Brussels, Belgium: Geolocation data – which is becoming increasingly common thanks to the rapid adoption of GPS-enabled smartphones – should be classified as personal data, concluded the European (EU) data protection working party, because it can easily be used to identify individuals.

The Article 29 Working Party, a group of European privacy authorities, said that geolocation data is personal and that permission for collecting it cannot be given through people accepting terms and conditions. In an advisory document, the group looked at the application of the EU’s Data Protection Directive and the e-Privacy Directive to the gathering of geolocation data via GSM base stations, GPS and Wi-Fi. It noted that this data is being used by companies to sell a variety of location-based services, such as maps and navigation, augmented reality and local advertising.

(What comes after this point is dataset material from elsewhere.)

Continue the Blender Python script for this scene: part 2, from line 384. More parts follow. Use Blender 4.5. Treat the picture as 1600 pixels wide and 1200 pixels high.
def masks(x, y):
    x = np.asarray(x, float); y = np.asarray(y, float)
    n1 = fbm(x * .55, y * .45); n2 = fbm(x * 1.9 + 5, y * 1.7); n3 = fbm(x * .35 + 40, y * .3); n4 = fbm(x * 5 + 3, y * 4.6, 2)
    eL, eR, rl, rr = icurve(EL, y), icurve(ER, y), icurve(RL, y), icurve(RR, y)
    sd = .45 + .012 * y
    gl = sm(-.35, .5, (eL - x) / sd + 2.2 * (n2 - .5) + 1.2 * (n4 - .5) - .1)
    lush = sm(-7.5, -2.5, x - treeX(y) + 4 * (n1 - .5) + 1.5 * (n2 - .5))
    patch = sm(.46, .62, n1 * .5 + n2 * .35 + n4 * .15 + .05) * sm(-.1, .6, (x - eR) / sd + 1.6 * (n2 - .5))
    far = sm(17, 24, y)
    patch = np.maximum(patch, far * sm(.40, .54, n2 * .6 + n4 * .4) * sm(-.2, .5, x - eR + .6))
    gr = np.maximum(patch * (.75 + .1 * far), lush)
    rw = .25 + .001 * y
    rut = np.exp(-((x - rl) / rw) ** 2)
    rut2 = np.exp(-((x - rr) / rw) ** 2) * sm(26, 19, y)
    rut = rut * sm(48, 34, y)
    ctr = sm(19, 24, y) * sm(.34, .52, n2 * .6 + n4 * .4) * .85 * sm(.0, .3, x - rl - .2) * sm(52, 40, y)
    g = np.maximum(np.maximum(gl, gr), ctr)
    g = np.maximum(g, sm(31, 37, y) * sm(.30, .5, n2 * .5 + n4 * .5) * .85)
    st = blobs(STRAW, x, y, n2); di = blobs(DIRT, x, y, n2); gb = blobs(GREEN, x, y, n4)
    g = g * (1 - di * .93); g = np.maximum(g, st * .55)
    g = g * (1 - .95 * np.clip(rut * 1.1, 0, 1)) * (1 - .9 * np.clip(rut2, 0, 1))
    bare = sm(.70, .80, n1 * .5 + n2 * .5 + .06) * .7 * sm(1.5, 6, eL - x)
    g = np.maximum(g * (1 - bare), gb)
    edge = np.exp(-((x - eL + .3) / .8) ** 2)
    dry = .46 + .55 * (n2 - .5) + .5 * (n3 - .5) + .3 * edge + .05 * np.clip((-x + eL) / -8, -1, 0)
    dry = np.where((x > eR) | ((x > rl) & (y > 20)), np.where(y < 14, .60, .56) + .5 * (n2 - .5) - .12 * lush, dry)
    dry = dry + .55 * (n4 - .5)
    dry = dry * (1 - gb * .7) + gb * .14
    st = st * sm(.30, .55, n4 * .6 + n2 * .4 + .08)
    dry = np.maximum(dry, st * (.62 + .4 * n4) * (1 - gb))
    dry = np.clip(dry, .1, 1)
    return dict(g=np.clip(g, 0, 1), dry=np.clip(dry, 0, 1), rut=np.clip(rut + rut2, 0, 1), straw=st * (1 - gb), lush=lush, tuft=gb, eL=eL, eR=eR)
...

“If telecom operators want to use base-station data in order to supply a value-added service to a customer, according to the revised e-Privacy Directive they must obtain his or her prior consent,” the group said. “They must also make sure the customer is informed about the terms of such processing.”
The Article 29 Working Party said that consent should not be gained through general terms and conditions; rather, people must explicitly agree for their data to be used for a specified purpose. Companies must also only use geolocation when necessary, and allow employees to switch off geolocation outside work.

The group said that companies must make it clear that location tracking is taking place even if a person is using a service that needs to have tracking constantly switched on. “In order to prevent the risks of secret monitoring, the Article 29 Working Party considers it essential that the device continuously warns that geolocation is ‘ON’, for example through a permanently visible icon,” it said.

The EU decision will also impact companies such as Apple and Google, both of which have a track record of collecting vast troves of data from their users. If geolocation data has to be treated as personal information, it will place a far greater burden on those who retain it, both in terms of the security around storage and in allowing individuals to discover what information pertaining to them is being held.